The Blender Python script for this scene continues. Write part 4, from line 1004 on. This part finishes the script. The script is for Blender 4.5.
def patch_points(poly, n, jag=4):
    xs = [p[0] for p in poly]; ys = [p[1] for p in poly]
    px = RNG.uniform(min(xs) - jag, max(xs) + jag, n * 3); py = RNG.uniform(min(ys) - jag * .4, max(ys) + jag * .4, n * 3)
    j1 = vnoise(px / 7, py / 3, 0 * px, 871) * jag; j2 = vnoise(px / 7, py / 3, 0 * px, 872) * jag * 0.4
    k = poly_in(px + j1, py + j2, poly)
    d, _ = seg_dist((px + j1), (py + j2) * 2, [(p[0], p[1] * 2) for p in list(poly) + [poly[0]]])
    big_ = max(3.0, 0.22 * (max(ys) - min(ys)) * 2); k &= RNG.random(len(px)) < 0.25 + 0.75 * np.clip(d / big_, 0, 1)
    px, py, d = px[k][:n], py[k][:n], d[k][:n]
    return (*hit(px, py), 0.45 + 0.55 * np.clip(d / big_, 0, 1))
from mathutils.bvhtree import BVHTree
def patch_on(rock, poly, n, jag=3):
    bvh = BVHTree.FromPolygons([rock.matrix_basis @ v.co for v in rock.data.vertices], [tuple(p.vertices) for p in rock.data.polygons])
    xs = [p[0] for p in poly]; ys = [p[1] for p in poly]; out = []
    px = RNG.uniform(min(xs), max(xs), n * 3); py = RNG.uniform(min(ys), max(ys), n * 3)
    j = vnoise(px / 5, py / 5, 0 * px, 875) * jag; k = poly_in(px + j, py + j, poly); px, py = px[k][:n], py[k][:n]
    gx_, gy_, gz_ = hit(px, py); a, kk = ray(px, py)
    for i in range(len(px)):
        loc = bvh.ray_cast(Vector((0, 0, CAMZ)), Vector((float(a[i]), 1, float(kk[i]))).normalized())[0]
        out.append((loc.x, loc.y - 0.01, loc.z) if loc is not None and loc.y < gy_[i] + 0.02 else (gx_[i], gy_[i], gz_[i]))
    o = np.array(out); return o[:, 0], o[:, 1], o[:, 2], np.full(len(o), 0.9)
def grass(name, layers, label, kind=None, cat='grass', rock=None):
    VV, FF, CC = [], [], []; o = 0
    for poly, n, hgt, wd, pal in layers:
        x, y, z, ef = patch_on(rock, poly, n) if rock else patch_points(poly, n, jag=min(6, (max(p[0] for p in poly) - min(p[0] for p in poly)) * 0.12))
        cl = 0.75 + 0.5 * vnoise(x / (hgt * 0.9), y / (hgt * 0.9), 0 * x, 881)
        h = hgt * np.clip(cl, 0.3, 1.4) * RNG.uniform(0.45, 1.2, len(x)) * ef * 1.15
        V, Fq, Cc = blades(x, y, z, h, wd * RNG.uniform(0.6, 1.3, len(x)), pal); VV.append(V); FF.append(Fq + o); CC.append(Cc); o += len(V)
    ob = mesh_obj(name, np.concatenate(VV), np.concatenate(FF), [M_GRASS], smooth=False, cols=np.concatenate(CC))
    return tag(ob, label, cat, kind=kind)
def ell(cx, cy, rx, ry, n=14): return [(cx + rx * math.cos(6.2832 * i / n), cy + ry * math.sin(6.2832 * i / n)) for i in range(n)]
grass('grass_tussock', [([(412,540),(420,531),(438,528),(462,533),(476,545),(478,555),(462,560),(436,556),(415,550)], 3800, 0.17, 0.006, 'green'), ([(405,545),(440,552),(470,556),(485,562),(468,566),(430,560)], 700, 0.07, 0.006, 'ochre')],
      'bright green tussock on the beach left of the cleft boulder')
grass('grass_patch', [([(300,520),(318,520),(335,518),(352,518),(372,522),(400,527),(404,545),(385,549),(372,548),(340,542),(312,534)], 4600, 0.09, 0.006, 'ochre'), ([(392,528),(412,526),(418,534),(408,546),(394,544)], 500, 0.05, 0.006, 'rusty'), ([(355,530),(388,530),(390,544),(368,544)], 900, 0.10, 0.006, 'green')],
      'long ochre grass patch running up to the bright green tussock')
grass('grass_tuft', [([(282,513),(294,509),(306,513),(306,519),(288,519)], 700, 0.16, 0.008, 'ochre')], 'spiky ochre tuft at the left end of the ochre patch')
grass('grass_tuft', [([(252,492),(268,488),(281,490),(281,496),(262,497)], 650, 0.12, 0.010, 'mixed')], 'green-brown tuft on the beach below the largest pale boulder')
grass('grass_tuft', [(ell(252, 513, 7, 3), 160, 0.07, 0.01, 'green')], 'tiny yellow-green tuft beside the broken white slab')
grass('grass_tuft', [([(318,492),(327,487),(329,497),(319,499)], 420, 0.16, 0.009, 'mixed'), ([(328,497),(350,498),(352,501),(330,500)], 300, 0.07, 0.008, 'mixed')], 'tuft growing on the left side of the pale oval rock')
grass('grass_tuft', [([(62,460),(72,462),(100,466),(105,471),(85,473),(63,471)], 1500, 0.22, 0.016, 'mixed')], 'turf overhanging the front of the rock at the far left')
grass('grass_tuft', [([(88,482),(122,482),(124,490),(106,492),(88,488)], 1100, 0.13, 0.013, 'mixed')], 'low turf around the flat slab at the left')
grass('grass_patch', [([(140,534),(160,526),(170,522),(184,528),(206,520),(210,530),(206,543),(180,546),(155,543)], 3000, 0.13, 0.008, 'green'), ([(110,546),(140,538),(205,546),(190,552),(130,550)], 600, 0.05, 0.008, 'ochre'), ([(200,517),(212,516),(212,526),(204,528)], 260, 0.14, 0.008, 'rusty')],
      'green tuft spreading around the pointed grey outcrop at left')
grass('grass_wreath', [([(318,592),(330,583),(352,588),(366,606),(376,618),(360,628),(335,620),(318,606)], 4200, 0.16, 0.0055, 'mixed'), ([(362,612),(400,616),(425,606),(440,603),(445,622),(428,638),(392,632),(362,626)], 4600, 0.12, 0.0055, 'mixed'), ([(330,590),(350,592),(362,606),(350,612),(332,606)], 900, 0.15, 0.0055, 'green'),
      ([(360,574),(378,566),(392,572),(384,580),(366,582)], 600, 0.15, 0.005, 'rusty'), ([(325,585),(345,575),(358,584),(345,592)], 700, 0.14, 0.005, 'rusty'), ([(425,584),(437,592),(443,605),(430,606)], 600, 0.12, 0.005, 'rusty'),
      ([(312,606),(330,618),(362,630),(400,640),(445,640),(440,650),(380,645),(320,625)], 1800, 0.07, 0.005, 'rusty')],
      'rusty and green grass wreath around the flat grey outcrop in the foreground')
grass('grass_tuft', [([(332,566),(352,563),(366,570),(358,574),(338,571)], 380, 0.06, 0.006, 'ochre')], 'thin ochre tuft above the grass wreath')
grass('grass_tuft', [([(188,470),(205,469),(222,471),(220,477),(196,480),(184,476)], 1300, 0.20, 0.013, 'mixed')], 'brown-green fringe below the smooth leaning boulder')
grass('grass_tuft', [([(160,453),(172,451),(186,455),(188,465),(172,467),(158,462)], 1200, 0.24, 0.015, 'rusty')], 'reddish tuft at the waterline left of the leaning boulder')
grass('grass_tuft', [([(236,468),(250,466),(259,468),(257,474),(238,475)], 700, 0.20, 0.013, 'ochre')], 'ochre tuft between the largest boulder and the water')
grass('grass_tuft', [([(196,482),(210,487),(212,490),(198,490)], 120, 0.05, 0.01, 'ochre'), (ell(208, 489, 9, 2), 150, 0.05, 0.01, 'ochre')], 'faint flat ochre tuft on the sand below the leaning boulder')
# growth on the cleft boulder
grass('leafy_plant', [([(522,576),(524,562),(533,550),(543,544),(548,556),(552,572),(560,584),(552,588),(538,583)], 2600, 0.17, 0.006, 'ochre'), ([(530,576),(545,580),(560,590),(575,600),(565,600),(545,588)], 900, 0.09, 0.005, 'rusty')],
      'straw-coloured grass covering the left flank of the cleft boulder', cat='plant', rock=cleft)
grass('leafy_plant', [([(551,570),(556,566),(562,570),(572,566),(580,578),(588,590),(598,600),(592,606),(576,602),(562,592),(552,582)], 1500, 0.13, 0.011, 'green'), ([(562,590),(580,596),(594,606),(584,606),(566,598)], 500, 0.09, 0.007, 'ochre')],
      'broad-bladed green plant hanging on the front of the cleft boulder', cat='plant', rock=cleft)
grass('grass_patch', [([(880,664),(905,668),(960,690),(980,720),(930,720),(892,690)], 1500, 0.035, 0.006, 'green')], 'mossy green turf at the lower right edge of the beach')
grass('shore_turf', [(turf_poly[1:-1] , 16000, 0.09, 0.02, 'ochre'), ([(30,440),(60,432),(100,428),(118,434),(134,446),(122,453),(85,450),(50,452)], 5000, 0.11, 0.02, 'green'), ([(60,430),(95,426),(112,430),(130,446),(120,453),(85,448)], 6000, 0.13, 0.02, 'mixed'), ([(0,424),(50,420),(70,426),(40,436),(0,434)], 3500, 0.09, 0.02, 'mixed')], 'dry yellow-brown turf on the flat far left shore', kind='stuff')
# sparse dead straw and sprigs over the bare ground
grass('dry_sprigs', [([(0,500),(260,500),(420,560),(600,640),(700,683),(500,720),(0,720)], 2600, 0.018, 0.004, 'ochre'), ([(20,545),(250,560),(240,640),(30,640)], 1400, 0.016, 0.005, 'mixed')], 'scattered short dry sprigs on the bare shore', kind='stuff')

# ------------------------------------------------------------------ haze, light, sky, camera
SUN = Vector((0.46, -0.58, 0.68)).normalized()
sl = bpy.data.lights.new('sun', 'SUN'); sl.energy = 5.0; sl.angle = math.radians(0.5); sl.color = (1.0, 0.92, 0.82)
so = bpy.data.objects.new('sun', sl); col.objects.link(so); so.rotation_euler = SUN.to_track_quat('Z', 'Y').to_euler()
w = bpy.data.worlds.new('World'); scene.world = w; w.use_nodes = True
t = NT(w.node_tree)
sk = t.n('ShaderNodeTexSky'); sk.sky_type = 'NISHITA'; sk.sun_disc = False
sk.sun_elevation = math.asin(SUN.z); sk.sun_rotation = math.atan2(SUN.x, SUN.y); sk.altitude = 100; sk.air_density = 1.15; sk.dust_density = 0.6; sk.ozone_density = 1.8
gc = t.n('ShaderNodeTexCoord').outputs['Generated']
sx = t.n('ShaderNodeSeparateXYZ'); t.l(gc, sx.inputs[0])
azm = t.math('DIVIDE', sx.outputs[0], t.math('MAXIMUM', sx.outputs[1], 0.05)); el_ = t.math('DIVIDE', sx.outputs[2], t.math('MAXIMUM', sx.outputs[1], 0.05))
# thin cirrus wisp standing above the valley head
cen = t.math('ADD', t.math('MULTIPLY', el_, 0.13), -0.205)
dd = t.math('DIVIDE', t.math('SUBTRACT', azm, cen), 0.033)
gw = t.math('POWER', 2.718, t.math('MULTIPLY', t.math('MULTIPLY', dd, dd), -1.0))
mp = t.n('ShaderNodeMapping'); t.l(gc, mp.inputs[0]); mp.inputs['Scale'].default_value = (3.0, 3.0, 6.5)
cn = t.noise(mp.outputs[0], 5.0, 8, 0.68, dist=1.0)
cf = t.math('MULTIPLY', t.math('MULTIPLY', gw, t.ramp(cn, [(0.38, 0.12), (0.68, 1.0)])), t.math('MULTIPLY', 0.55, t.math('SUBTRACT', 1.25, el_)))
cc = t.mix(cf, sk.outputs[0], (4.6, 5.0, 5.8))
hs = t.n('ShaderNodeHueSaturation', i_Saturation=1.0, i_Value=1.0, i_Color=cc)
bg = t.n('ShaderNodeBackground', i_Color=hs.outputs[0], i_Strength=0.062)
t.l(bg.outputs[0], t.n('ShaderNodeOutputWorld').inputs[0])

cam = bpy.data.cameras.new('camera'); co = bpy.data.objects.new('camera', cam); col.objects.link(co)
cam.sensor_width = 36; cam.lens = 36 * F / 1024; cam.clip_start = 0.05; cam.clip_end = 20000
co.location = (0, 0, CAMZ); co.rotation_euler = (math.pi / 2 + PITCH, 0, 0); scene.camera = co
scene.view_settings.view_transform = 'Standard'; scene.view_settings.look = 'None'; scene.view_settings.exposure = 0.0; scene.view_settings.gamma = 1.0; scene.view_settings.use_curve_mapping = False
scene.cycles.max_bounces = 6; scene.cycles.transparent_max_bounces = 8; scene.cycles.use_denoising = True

::::::::::

■ What to do ■
Find the lines holding "scene" and list every one.

■ Result of this task ■
The Blender Python script for this scene continues. Write part 4, from line 1004 on. This part finishes the script. The script is for Blender 4.5.
w = bpy.data.worlds.new('World'); scene.world = w; w.use_nodes = True
co.location = (0, 0, CAMZ); co.rotation_euler = (math.pi / 2 + PITCH, 0, 0); scene.camera = co
scene.view_settings.view_transform = 'Standard'; scene.view_settings.look = 'None'; scene.view_settings.exposure = 0.0; scene.view_settings.gamma = 1.0; scene.view_settings.use_curve_mapping = False
scene.cycles.max_bounces = 6; scene.cycles.transparent_max_bounces = 8; scene.cycles.use_denoising = True